▶ _WRITTEN PROBLEM_
Repeat verbatim only the lines from the opening of the material below through the one that contains "bg.inputs['Strength'].default_value = 0.11".

%%

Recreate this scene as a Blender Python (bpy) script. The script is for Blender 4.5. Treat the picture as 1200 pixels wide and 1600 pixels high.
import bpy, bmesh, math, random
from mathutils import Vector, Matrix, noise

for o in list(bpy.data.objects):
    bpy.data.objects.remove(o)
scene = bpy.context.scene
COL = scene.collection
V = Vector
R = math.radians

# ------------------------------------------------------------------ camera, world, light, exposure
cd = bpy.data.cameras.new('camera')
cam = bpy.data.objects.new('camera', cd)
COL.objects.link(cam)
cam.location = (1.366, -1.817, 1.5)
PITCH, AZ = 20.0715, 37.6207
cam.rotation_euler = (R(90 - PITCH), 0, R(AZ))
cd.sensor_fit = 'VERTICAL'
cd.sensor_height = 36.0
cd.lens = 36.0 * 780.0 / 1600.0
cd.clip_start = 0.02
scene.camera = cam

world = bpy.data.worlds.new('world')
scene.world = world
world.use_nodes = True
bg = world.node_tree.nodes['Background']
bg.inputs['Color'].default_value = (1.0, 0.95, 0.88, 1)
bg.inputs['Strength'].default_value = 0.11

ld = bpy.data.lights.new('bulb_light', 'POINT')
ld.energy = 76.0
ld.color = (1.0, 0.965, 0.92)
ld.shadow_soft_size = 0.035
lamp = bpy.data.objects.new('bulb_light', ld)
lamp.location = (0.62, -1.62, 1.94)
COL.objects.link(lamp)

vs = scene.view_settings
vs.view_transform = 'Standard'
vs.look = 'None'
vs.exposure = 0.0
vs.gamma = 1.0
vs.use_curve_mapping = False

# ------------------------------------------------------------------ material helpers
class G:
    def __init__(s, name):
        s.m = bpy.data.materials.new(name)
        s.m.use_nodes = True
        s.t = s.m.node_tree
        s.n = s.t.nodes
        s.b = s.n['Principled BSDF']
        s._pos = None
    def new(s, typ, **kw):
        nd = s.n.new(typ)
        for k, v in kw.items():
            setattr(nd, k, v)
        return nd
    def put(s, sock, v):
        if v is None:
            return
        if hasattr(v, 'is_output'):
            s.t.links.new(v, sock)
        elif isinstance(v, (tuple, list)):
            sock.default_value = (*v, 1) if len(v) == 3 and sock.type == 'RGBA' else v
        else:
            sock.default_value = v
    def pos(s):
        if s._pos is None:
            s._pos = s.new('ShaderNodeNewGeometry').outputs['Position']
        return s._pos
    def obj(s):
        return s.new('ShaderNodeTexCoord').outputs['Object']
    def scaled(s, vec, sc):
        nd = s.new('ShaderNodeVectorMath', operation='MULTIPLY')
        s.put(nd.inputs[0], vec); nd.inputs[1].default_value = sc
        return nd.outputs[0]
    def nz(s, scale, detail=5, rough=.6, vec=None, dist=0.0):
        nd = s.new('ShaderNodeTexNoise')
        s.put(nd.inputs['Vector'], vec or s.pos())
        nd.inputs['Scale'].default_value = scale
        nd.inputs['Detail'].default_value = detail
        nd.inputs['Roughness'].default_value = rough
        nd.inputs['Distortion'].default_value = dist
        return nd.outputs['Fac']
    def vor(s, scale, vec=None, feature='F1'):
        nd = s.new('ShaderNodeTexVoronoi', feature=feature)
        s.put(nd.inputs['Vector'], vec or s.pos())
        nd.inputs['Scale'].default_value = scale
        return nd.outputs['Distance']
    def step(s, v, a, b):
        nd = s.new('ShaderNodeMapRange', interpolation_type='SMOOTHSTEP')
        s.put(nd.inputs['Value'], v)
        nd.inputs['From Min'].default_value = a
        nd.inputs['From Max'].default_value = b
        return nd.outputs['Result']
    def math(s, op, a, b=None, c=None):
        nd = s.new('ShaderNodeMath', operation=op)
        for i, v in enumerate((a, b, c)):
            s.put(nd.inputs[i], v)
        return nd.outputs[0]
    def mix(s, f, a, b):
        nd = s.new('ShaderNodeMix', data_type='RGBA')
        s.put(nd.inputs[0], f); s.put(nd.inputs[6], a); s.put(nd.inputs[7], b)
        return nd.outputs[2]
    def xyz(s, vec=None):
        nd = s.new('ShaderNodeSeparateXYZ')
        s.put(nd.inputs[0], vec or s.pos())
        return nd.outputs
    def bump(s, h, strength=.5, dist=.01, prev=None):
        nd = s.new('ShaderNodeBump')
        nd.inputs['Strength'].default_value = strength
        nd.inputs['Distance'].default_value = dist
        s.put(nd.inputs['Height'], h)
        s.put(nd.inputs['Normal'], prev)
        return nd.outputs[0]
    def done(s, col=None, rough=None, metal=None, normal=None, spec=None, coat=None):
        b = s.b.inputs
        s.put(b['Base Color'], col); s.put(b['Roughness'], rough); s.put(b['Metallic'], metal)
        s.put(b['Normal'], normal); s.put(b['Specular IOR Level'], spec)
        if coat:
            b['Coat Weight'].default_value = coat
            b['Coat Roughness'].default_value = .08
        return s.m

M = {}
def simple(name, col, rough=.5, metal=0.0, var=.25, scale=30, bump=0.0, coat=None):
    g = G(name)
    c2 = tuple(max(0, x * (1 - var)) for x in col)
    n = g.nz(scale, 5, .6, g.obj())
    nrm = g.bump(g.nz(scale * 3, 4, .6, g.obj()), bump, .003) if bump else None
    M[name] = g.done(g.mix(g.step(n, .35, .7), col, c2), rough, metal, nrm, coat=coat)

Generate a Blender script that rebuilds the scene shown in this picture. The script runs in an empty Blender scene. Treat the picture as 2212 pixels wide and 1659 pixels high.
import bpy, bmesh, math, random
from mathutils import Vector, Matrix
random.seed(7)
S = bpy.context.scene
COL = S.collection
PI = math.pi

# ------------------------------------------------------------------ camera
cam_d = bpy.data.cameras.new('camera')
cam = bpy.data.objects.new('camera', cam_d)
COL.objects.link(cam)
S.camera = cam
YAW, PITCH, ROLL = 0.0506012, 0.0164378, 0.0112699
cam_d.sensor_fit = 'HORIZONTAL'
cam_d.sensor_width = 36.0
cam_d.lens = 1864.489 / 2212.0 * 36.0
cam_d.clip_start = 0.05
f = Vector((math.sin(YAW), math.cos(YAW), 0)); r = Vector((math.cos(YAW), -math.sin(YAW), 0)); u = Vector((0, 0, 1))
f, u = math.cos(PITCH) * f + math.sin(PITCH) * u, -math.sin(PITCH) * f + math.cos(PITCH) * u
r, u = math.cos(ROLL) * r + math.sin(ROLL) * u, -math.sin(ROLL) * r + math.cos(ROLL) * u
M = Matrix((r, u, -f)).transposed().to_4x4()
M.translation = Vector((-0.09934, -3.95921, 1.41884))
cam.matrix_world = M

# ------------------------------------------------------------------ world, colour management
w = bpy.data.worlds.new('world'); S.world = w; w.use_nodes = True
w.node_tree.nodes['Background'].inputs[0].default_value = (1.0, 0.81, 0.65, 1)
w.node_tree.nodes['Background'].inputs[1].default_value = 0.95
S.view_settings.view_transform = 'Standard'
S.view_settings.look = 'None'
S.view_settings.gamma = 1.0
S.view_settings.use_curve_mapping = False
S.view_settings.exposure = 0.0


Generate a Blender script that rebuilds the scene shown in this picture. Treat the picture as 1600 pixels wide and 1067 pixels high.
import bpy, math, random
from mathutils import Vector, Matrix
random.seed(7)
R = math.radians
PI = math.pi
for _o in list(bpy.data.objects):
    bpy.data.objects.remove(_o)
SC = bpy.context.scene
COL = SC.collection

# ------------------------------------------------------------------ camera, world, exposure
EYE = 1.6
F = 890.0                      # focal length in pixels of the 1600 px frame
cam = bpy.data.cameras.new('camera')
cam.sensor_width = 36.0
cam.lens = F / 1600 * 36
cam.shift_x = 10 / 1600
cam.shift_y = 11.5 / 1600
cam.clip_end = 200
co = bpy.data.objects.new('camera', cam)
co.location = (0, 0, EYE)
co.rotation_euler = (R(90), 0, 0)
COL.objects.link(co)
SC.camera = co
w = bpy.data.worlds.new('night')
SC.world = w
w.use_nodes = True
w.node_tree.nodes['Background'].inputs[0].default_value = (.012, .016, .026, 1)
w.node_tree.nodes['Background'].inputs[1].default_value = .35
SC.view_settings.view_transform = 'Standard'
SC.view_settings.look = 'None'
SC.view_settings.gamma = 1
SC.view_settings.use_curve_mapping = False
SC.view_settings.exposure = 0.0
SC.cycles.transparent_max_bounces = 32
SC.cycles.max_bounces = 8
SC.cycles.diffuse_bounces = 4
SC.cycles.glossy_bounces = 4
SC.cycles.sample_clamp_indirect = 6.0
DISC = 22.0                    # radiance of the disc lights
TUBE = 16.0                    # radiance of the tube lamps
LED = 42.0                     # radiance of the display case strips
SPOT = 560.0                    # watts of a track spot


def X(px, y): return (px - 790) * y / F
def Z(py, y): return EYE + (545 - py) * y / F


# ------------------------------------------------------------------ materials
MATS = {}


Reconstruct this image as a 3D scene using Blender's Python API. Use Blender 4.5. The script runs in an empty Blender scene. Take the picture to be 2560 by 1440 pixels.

%%

▶ _OUTPUT OF THE TASK_
Recreate this scene as a Blender Python (bpy) script. The script is for Blender 4.5. Treat the picture as 1200 pixels wide and 1600 pixels high.
import bpy, bmesh, math, random
from mathutils import Vector, Matrix, noise

for o in list(bpy.data.objects):
    bpy.data.objects.remove(o)
scene = bpy.context.scene
COL = scene.collection
V = Vector
R = math.radians

# ------------------------------------------------------------------ camera, world, light, exposure
cd = bpy.data.cameras.new('camera')
cam = bpy.data.objects.new('camera', cd)
COL.objects.link(cam)
cam.location = (1.366, -1.817, 1.5)
PITCH, AZ = 20.0715, 37.6207
cam.rotation_euler = (R(90 - PITCH), 0, R(AZ))
cd.sensor_fit = 'VERTICAL'
cd.sensor_height = 36.0
cd.lens = 36.0 * 780.0 / 1600.0
cd.clip_start = 0.02
scene.camera = cam

world = bpy.data.worlds.new('world')
scene.world = world
world.use_nodes = True
bg = world.node_tree.nodes['Background']
bg.inputs['Color'].default_value = (1.0, 0.95, 0.88, 1)
bg.inputs['Strength'].default_value = 0.11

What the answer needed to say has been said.